On September 17, 2013, The Financial Industry Regulatory Authority (“FINRA”) issued an investor alert concerning private placement offerings to caution investors about the risks involved in private placement offerings. FINRA cautions investors that private placements are risky and illiquid investments that can tie up their money for a long time.
A private placement is an offering of a company’s securities that is not registered with the Securities and Exchange Commission (the “SEC”) and is not offered to the public at large. Rule 506(c) which becomes effective next week  fundamentally changes the private placement offering process by allowing issuers to solicit if certain conditions are met. Most private placements are offered pursuant toRegulation D of the Securities Act of 1933.

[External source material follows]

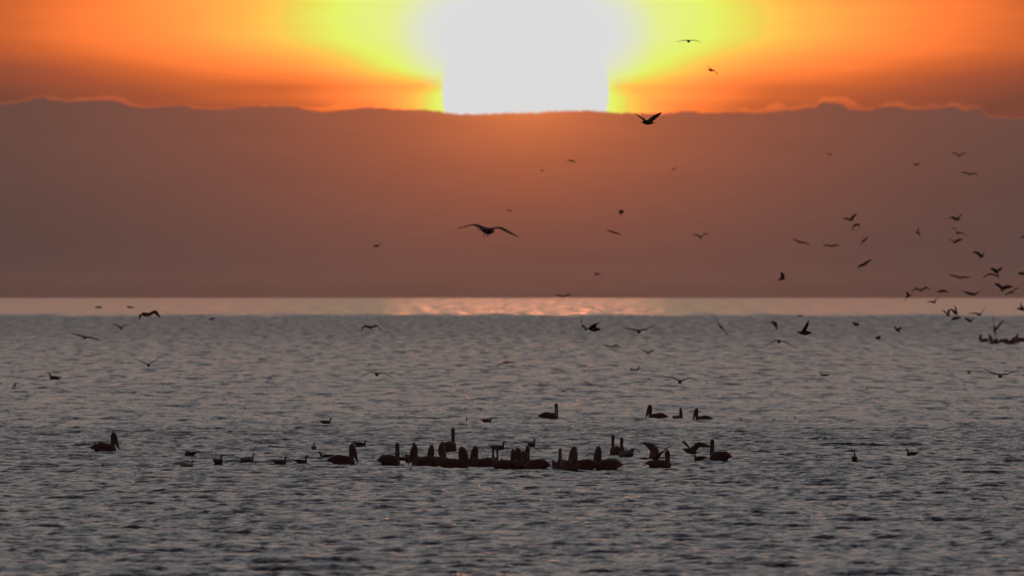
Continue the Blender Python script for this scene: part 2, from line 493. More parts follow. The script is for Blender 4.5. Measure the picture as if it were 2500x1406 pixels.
# ---- parts for birds sitting on the water; x forward, y left, z up, waterline at z = 0
def pelican_parts(kind):
    b = MB()
    b.loft(dense([(-0.47, 0, 0.095, .035, .010), (-0.39, 0, 0.11, .060, .030), (-0.30, 0, 0.12, .10, .08), (-0.17, 0, 0.10, .14, .13),
                  (0.0, 0, 0.080, .160, .145), (0.15, 0, 0.07, .155, .145), (0.28, 0, 0.065, .12, .11), (0.35, 0, 0.07, .06, .07), (0.375, 0, 0.07, .02, .02)], 3), 12)
    eyes = []; bill = MB()
    if kind in ('tuck', 'lean'):
        l = 0.04 if kind == 'lean' else 0.0
        neck = [(0.16, 0, 0.06, .10, .10), (0.255, 0, 0.15, .085, .085), (0.262, 0, 0.24, .062, .068), (0.250 - l, 0, 0.33, .052, .062),
                (0.252 - l, 0, 0.42, .050, .060), (0.268 - l, 0, 0.480, .050, .058), (0.295 - l, 0, 0.495, .046, .050), (0.325 - l, 0, 0.475, .034, .038)]
        bp = [(0.30 - l, 0, 0.485, .034, .034), (0.328 - l, 0, 0.45, .036, .052), (0.348 - l, 0, 0.38, .034, .064), (0.375 - l, 0, 0.28, .030, .062),
              (0.412 - l, 0, 0.18, .024, .044), (0.455 - l, 0, 0.09, .018, .020), (0.470 - l, 0, 0.05, .010, .010)]
        e = (0.315 - l, 0.503)
    elif kind == 'thin':        # neck stretched straight, bill held level a little below the crown
        neck = [(0.18, 0, 0.06, .09, .09), (0.26, 0, 0.15, .065, .065), (0.26, 0, 0.24, .044, .044), (0.25, 0, 0.34, .034, .034),
                (0.25, 0, 0.42, .037, .037), (0.262, 0, 0.485, .054, .052), (0.30, 0, 0.512, .050, .048), (0.34, 0, 0.50, .030, .030)]
        bp = [(0.305, 0, 0.505, .028, .028), (0.325, 0, 0.47, .030, .038), (0.330, 0, 0.39, .028, .042), (0.335, 0, 0.29, .024, .036),
              (0.35, 0, 0.20, .020, .028), (0.36, 0, 0.12, .014, .014), (0.355, 0, 0.10, .008, .008)]
        e = (0.315, 0.515)
    elif kind == 'sleep':       # head laid back between the shoulders
        neck = [(0.20, 0, 0.06, .09, .09), (0.27, 0, 0.16, .08, .075), (0.22, 0, 0.235, .065, .055), (0.13, 0, 0.255, .060, .055),
                (0.06, 0, 0.245, .055, .050), (0.02, 0, 0.23, .035, .035)]
        bp = [(0.06, 0, 0.26, .028, .026), (-0.02, 0, 0.245, .030, .030), (-0.12, 0, 0.215, .024, .024), (-0.20, 0, 0.195, .012, .010)]
        e = (0.07, 0.275)
    else:                       # 'turn': bill laid sideways on the chest
        neck = [(0.18, 0, 0.06, .09, .09), (0.25, 0, 0.15, .075, .070), (0.24, 0, 0.24, .060, .055), (0.215, 0, 0.32, .052, .048),
                (0.22, 0, 0.38, .052, .048), (0.25, 0.02, 0.42, .050, .046), (0.29, 0.05, 0.415, .034, .034)]
        bp = [(0.27, 0.03, 0.42, .030, .028), (0.30, 0.06, 0.36, .034, .036), (0.31, 0.09, 0.27, .030, .036), (0.32, 0.11, 0.18, .024, .022), (0.32, 0.12, 0.12, .010, .010)]
        e = (0.275, 0.43)
    if kind != 'sleep':
        tall = lambda q: (q[0], q[1], q[2] + max(0.0, q[2] - 0.14) * 0.24, q[3], q[4])
        neck = [tall(q) for q in neck]; bp = [tall(q) for q in bp]
        e = (e[0], e[1] + (e[1] - 0.14) * 0.24)
    b.loft(dense(neck, 3), 10)
    bill.loft(dense(bp, 3), 8)
    parts = [('body', b.mesh('pelican_body', remesh=0.019), M_PEL), ('bill', bill.mesh('pelican_bill'), M_PELB)]
    for sgn in (1, -1):
        w = MB()
        w.loft(dense([(0.24, .080 * sgn, 0.135, .02, .04), (0.15, .135 * sgn, 0.155, .040, .090), (0.0, .130 * sgn, 0.175, .050, .095),
                      (-0.15, .105 * sgn, 0.205, .050, .085), (-0.28, .062 * sgn, 0.185, .036, .055), (-0.39, .032 * sgn, 0.155, .020, .028), (-0.48, .015 * sgn, 0.135, .008, .010)], 3), 8)
        parts.append(('wing', w.mesh('pelican_wing'), M_PEL))
    for sgn in (1, -1):
        q = MB(); q.loft(blob((e[0], 0.036 * sgn + (0.04 if kind == 'turn' else 0), e[1]), 0.009), 6)
        parts.append(('eye', q.mesh('pelican_eye'), M_EYE))
    return parts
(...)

Rule 506 of Regulation D currently allows companies to sell to up to 35 non-accredited investors and an unlimited number of accredite investors if certain conditions are met.  According to the Securities and Exchange Commission (the “SEC”) Rule 506is the relied upon by issuers more than any other exemption from registration. Recently approved Rule 506(c) fundamentally changes the way unregistered offerings may be conducted. While the rule imposes stringent requirements, these requirements are manageable for issuers putting effective  compliance strategies into place.

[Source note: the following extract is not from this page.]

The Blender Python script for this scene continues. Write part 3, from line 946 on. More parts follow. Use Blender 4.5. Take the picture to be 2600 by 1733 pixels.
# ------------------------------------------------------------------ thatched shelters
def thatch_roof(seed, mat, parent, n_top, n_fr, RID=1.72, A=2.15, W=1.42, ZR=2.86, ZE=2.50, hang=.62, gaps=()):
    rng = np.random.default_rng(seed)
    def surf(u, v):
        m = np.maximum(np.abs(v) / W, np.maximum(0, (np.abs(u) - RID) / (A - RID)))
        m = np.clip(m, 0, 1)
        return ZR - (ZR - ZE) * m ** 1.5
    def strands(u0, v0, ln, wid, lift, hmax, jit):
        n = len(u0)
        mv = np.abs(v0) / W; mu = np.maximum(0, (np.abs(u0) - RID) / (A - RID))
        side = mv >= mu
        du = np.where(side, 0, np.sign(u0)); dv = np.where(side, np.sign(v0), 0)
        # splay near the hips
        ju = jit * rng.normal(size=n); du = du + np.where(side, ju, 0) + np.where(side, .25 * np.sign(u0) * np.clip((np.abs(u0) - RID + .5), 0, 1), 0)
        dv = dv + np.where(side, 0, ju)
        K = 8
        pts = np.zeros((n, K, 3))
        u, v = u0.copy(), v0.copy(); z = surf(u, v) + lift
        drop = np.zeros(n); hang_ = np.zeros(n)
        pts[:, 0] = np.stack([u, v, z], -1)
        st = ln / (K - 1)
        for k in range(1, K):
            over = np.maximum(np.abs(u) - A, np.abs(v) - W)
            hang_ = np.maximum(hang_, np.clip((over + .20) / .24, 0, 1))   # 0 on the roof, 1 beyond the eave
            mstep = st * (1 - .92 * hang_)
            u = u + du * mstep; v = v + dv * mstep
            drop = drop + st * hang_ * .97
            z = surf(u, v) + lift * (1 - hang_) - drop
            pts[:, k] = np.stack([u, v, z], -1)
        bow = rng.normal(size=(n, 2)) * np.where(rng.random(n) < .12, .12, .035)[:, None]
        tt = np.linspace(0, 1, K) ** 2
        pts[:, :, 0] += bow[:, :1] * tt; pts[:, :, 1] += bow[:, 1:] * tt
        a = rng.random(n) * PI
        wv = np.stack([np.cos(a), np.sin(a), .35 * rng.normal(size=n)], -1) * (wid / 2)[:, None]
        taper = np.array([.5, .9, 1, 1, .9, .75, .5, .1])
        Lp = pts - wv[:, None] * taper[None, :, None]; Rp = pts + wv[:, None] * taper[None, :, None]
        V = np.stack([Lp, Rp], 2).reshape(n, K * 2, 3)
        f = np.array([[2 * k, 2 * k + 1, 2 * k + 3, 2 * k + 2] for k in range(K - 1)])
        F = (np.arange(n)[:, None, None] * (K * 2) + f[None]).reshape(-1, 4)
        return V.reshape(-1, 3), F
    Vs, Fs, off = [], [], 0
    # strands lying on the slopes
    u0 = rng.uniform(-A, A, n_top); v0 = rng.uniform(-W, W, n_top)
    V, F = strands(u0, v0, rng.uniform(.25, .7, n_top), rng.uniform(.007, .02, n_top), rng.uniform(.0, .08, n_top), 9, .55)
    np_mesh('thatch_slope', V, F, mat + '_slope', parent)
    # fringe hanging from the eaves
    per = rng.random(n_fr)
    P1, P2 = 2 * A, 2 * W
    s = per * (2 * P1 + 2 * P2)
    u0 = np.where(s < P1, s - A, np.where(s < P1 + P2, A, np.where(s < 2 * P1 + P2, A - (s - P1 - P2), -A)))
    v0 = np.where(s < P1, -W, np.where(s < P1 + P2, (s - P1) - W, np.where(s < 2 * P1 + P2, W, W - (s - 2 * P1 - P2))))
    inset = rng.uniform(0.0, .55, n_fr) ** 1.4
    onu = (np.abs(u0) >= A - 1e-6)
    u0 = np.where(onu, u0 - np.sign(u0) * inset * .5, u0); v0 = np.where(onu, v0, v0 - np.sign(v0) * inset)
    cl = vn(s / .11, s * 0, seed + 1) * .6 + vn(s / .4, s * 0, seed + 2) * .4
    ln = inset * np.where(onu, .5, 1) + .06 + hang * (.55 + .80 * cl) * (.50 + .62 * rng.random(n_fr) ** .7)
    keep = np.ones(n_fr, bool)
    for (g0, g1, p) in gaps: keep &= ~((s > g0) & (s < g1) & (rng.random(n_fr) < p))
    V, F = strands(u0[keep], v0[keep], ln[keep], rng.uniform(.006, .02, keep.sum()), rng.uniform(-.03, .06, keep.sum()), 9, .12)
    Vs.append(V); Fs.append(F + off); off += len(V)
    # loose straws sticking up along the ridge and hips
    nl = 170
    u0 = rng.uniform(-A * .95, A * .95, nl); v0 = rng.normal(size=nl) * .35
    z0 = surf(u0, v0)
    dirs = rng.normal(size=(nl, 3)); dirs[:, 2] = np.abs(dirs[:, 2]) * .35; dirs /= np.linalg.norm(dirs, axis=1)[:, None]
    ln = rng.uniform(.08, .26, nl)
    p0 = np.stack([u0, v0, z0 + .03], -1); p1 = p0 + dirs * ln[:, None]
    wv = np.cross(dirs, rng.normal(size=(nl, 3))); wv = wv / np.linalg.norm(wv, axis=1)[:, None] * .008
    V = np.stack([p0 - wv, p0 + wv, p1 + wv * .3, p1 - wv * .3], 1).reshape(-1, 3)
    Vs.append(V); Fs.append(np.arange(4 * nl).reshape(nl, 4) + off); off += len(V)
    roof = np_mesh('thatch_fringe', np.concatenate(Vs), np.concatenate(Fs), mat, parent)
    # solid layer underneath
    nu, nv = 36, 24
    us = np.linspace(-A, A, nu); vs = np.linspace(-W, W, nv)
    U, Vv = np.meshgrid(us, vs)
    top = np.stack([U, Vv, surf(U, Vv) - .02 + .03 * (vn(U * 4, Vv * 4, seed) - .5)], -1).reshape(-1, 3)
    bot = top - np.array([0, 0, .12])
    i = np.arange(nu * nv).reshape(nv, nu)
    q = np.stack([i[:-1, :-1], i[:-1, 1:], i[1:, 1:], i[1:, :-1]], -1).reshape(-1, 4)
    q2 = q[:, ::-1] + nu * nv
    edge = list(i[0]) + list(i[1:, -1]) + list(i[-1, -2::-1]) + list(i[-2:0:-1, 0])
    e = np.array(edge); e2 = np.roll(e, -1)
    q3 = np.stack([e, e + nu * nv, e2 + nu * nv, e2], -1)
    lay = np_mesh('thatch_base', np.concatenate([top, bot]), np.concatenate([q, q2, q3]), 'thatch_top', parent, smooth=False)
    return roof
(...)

Effective on September 23, 2013, issuers will  be able to use general solicitation and advertising in Rule 506 (c) offerings made to accredited investors, making it easier for issuers to raise capital and obtain the necessary shareholder base for their going public transaction. Private placement offerings are a cost effective and relatively quick way for private companies to raise capital prior to their going public transactions but many are concerned new Rule 506(c) will increase fraud in unregistered securities offerings.
FINRA appears to be preparing investors for the increase in fraudulent offerings that many anticipate from Rule 506(c).
Gerri Walsh, FINRA’s Senior Vice President for Investor Education, stated, “Investors should understand that many private placement securities are issued by companies that are not required to file financial reports, and investors may have problems finding out how the company is doing. Given the risks and liquidity issues, investors should carefully assess how private placements fit in with other investments they hold before investing.”
FINRA is advising investors that if they are provided with a private placement memorandum or other offering document, they should carefully review it and make sure that statements by their broker are consistent with the information contained within the private placement memorandum. FINRNA provided investors with a series of tips to help determine if a private placement is right for them, including the following.
♦ Find out as much as you can about the company’s business and understand how and when you might liquidate your private placement securities.
♦ Ask your broker what information he or she was able to review about the issuing company and this private placement.
♦ Be extremely wary if you receive paperwork to sign about a private placement without having a personalized discussion with your broker about why such an investment is right for you.
♦ Be extremely wary of private placements you hear about through spam emails or cold calling. They are very often fraudulent.